TheJach.com

Jach's personal blog

(Largely containing a mind-dump to myselves: past, present, and future)
Current favorite quote: "Supposedly smart people are weirdly ignorant of Bayes' Rule." William B Vogt, 2010

Does studying math lead to learning more truth?

I think it does. I offer my friend as a case study. At one point he thought you could divide by 0; he finally gave that up I think. Now he believes 0.999.... does not in fact equal 1.0. Here's a list of proofs for a reader who also doubts the fact that 0.9999... = 1. Yes, my friend has seen these, can't find anything wrong with them, but still holds onto his belief.

He's not a math guy, he's not a science guy, and he's only recently become a philosophy guy. Okay, a single-philosophy guy. He knows some Objectivism, but that's it. He's become a Guardian of the Truth, instead of a truth-seeker.

This is why I think learning math (and science) will lead to more truth.

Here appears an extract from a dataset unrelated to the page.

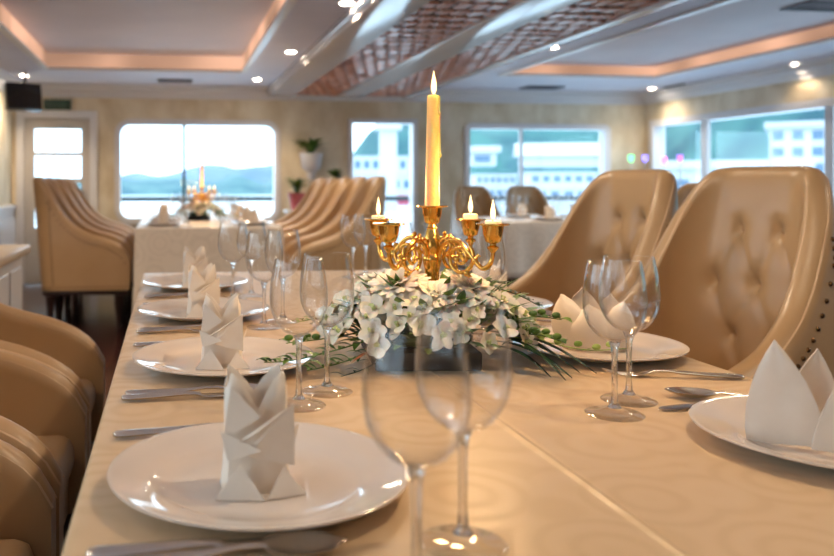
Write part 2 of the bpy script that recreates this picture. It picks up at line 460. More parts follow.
for p, lab in vis:
    DL((p.x, p.y, ZC), 0, lab, 'ceiling downlights'); spot((p.x,p.y,ZC), 44 if p.x < 4 else 14)
for x, y in ((.87,2.65),(.87,.9),(.87,-.9),(-1.33,4.2),(-1.33,1.6),(-1.33,-1),(2.8,5.6),(2.8,3.4),(2.8,1.2),(2.8,-1),(4.95,3.6),(4.95,1.4)):
    DL((x,y,ZC), 0, 'round ceiling downlight outside the picture', 'ceiling downlights outside the picture')
    spot((x,y,ZC), {(-1.33,4.2): 85, (2.8,5.6): 60}.get((x,y), DLE))
def vent(x0, x1, y0, y1, label, z=ZC, m='vent'):
    o = thing('ceiling_vent', label, 'air vent', ((x0+x1)/2, (y0+y1)/2, z)); hx, hy = (x1-x0)/2, (y1-y0)/2
    bm = bmesh.new()
    for a in ((-hx,hx,-hy,-hy+.015),(-hx,hx,hy-.015,hy),(-hx,-hx+.015,-hy,hy),(hx-.015,hx,-hy,hy)): box(bm, *a, -.012, -.001)
    obj('vent_frame', bm, M[m], o)
    bm = bmesh.new(); n = 7
    for k in range(n):
        y = -hy+.02 + k*(2*hy-.04)/(n-1)
        box(bm, -hx+.015, hx-.015, -.006, .006, -.003, .0, M=Matrix.Translation((0,y,-.005)) @ Matrix.Rotation(.5,4,'X'))
    obj('louvres', bm, M[m], o)
v0 = P(175,80,z=ZC); vent(v0.x-.17, v0.x+.17, v0.y-.09, v0.y+.12, 'small grey air vent in the ceiling above the wide back window')
M['ventd'] = mat('dark_vent', hexc(52,54,62), .5)
v0 = P(690,86,z=ZC); vent(v0.x-.22, min(v0.x+.22,XR-.14), v0.y-.2, v0.y+.12, 'dark air vent in the ceiling by the right back corner light', m='ventd')
v0 = P(542,87,z=ZC); vent(v0.x-.2, v0.x+.2, v0.y-.12, v0.y+.12, 'grey air vent in the ceiling above the right back window')
v0 = P(812,5,z=ZC+.10); vent(v0.x-.12, v0.x+.3, v0.y-.12, v0.y+.12, 'grey air vent in the right ceiling tray at the top edge', z=ZC+.10)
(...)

If you accept a philosophy as absolutely true, you're going to be limited in how much you can discover afterward. Godel's Incompleteness Theorem states that not all truths can be derived from any finite set of axioms, and Objectivism has only three axioms (at least one of which isn't an axiom but a tautology). Also, when you don't accept something even after having it proved to you, you are no longer to be trusted as knowing any true statement when you can discard proofs for or against at whim.

There are many true statements that go against human intuition. The light speed limit is just one: if I'm traveling at 0.9c and shoot a bullet whose normal speed (from rest) is also 0.9c, then the bullet does not attain 1.8c. Also the Earth revolves around the Sun, not the other way around; the Earth is not flat, and not even spherical (it bulges at the middle so it's more pear-like); humans are capable of flight; there is no supernatural "you" outside of physics; centrifugal force is a fictitious force, only centripetal is real... I could go on and on.

Study as much math and science as possible to learn more truth. Even in cases where the math or science community thought itself was right, people came along and showed why existing proofs were incorrect and gave their own correct proofs to the contrary. The idea of falsifiable theories (and false-steps in theorem-making) is what keeps science and math respectively progressing. Be a Truth Seeker, don't degrade into a Guardian.